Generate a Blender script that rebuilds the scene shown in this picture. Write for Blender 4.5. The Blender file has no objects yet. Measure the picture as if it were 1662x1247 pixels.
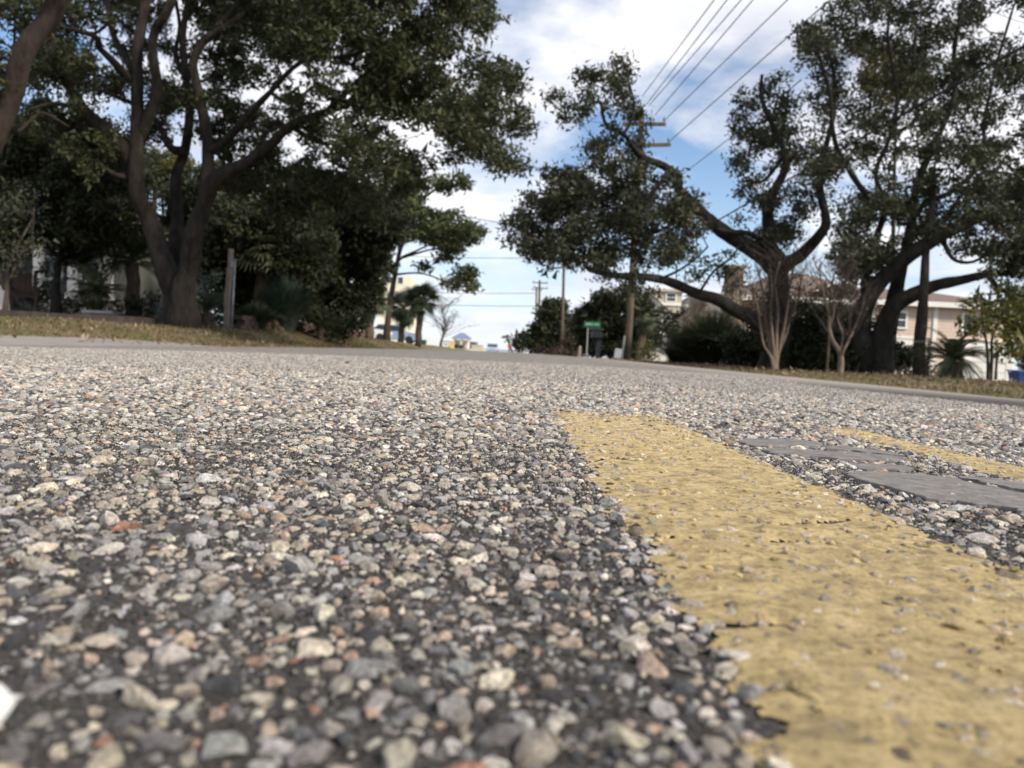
import bpy, math, random
import numpy as np
from mathutils import Vector, Matrix, Euler

R = math.radians
rng = np.random.default_rng(7)
random.seed(7)
SC = bpy.context.scene
COL = SC.collection

# ------------------------------------------------------------------ camera
F = 1300.0                       # focal length in photo pixels (photo 1662 x 1247)
CAMZ = 0.05
PITCH, YAW, ROLL = math.atan(56 / F), math.atan(10 / F), R(2.6)
fw = Vector((math.sin(YAW) * math.cos(PITCH), math.cos(YAW) * math.cos(PITCH), -math.sin(PITCH)))
r0 = Vector((math.cos(YAW), -math.sin(YAW), 0))
u0 = r0.cross(fw)
rt = r0 * math.cos(ROLL) + u0 * math.sin(ROLL)
up = -r0 * math.sin(ROLL) + u0 * math.cos(ROLL)
cam_data = bpy.data.cameras.new('camera')
cam = bpy.data.objects.new('camera', cam_data)
COL.objects.link(cam)
m = Matrix((rt, up, -fw)).transposed().to_4x4()
m.translation = Vector((0, 0, CAMZ))
cam.matrix_world = m
cam_data.sensor_width = 36
cam_data.lens = 36 * F / 1662
cam_data.clip_start = 0.005
cam_data.clip_end = 3000
cam_data.dof.use_dof = True
cam_data.dof.focus_distance = 0.40
cam_data.dof.aperture_fstop = 22.0
SC.camera = cam

# ------------------------------------------------------------------ sky, sun, exposure
SUN_EL, SUN_AZ = R(38), R(128)    # azimuth clockwise from +Y: from the right, behind the camera
world = bpy.data.worlds.new('World')
SC.world = world
world.use_nodes = True
wt = world.node_tree
wt.nodes.clear()
def wn(t, **kw):
    n = wt.nodes.new(t)
    for k, v in kw.items(): setattr(n, k, v)
    return n
def wmath(op, a, b=None, clamp=False):
    n = wn('ShaderNodeMath', operation=op, use_clamp=clamp)
    for i, v in enumerate((a, b)):
        if v is None: continue
        if isinstance(v, (int, float)): n.inputs[i].default_value = v
        else: wt.links.new(v, n.inputs[i])
    return n.outputs[0]
sky = wn('ShaderNodeTexSky', sky_type='NISHITA', sun_disc=False, sun_elevation=SUN_EL, sun_rotation=SUN_AZ)
sky.air_density = 1.0; sky.dust_density = 0.1; sky.ozone_density = 4.0
tc = wn('ShaderNodeTexCoord')
sep = wn('ShaderNodeSeparateXYZ'); wt.links.new(tc.outputs['Generated'], sep.inputs[0])
zz = wmath('ADD', wmath('MAXIMUM', sep.outputs[2], 0.0), 0.16)
cx = wmath('DIVIDE', sep.outputs[0], zz); cy = wmath('DIVIDE', sep.outputs[1], zz)
cmb = wn('ShaderNodeCombineXYZ'); wt.links.new(cx, cmb.inputs[0]); wt.links.new(cy, cmb.inputs[1])
cmb.inputs[2].default_value = 4.3
mp = wn('ShaderNodeMapping'); wt.links.new(cmb.outputs[0], mp.inputs[0])
mp.inputs['Scale'].default_value = (0.9, 0.8, 1.0); mp.inputs['Location'].default_value = (3.1, 1.7, 0)
mp.inputs['Rotation'].default_value = (0, 0, R(20))
n1 = wn('ShaderNodeTexNoise'); wt.links.new(mp.outputs[0], n1.inputs['Vector'])
n1.inputs['Scale'].default_value = 1.3; n1.inputs['Detail'].default_value = 7; n1.inputs['Roughness'].default_value = 0.58
n1.inputs['Distortion'].default_value = 0.35
ramp = wn('ShaderNodeValToRGB'); wt.links.new(n1.outputs['Fac'], ramp.inputs[0])
ramp.color_ramp.elements[0].position = 0.405; ramp.color_ramp.elements[0].color = (0, 0, 0, 1)
ramp.color_ramp.elements[1].position = 0.555; ramp.color_ramp.elements[1].color = (1, 1, 1, 1)
n2 = wn('ShaderNodeTexNoise'); wt.links.new(mp.outputs[0], n2.inputs['Vector'])
n2.inputs['Scale'].default_value = 2.6; n2.inputs['Detail'].default_value = 6
cr2 = wn('ShaderNodeValToRGB'); wt.links.new(n2.outputs['Fac'], cr2.inputs[0])
cr2.color_ramp.elements[0].position = 0.3; cr2.color_ramp.elements[0].color = (4.5, 4.7, 5.4, 1)
cr2.color_ramp.elements[1].position = 0.68; cr2.color_ramp.elements[1].color = (8.0, 7.9, 8.0, 1)
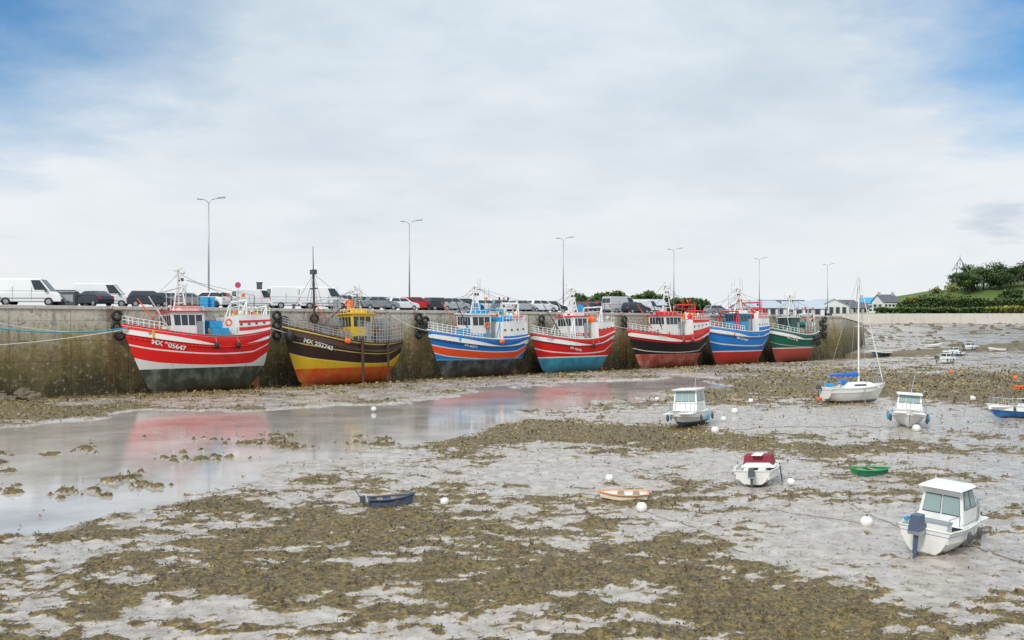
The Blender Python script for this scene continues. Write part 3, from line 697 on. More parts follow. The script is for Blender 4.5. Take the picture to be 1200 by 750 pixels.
# 7 green
def x7(mb, h, e, L, B):
    rails(mb, h, .5, 1.0, .8, 'white', 10); rails(mb, h, .0, .45, 1.3, 'galv', 8, rows=(1, .66, .33))
    house(mb, L*.40, L*.58, 1.4, 4.4, 7.6, 'green', 'white', None, .2, 4, 3); mast(mb, L*.46, 7.7, 12.4, 'white', True, .7); gantry(mb, h, .1, 8.2, 'white'); gantry(mb, h, .3, 9.0, 'galv'); gear(mb, h, L, B, .45, 7.7, 8.4)
    clutter(mb, h, L, .05, .35, 14, ('dgrey', 'net', 'orange', 'white', 'black')); clutter(mb, h, L, .6, .85, 6, ('yellow', 'net', 'white'))
    for i in range(5): cage(mb, (L*(.05+.07*i), .8, 5.5), (1.1, 1.6, 1.0), 'dgrey')
    fenders(mb, h, L, (.04, .12, .2), .35, 'black', .8); fenders(mb, h, L, (.05, .14), .3, 'black', 1.8)
    stay(mb, (L*.46, 0, 11.2), (L-.3, 0, 6.5))
trawler(900, 961, 5.0, [4.9, 4.5, 4.45, 4.9, 5.7], hullmat('hull_green_red', [(0, (.008, .12, .08)), (.54, (.5, .5, .45)), (.56, (.008, .13, .085)), (.82, W_), (.84, (.008, .13, .085)), (.975, W_)], 2.5, (.55, .08, .06), W_, (.38, .1, .07)), 'MX 214981', rake=2.0, extras=x7, roll=1, txts=(.72, .75), tsize=.48)

def rope(a, b_, sag, r=.03, m='rope', n=18, name='mooring_rope'):
    a = Vector(a); b_ = Vector(b_); pts = []
    for i in range(n+1):
        u = i/n; p = a.lerp(b_, u); p.z -= sag*4*u*(1-u); pts.append(p)
    mb = MB(); mb.path(pts, r, m, 6); mb.build(name)
xb, yb = wall(t_at(146, 3.2)+.3, 3.2)
rope((*wall(-9, -.5), 8.35), (xb, yb, 6.0), 1.3, .06, 'teal'); rope((*wall(-6, -.5), 8.3), (xb, yb, 5.7), 1.0, .035, 'rope'); rope((*wall(-14, .1), 4.6), (xb, yb, 5.9), .8, .045, 'rope')
for bpx, dt in ((331, -3), (500, -4), (622, -3), (735, -4), (828, -3), (900, -2.5)):
    tt = t_at(bpx, 3.2); x, y = wall(tt+.4, 3.2); rope((*wall(tt+dt, -.5), qz(tt)+.3), (x, y, 5.4), .5, .035, 'rope')

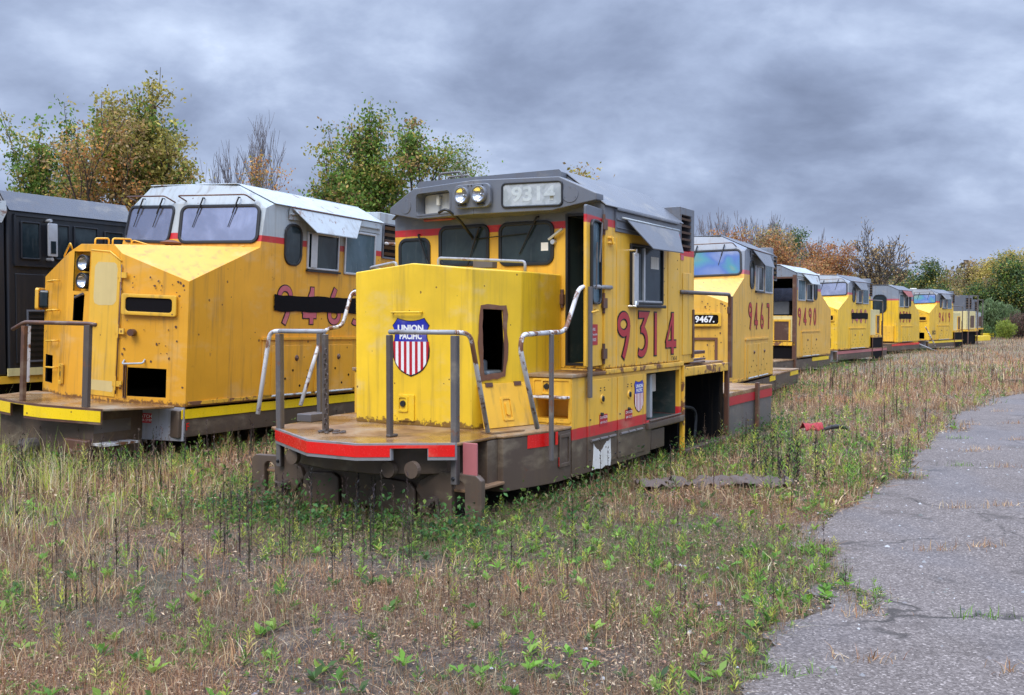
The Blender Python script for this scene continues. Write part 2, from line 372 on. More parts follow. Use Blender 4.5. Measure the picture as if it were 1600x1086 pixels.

▸ Instructions for the task: In the entries above, find the line that contains "COL = SC.collection", then repeat exactly every line from the first one through that line, with no pictures.

▸ Result of the exercise:
Generate a Blender script that rebuilds the scene shown in this picture. Write for Blender 4.5. The Blender file has no objects yet. Measure the picture as if it were 1662x1247 pixels.
import bpy, math, random
import numpy as np
from mathutils import Vector, Matrix, Euler

R = math.radians
rng = np.random.default_rng(7)
random.seed(7)
SC = bpy.context.scene
COL = SC.collection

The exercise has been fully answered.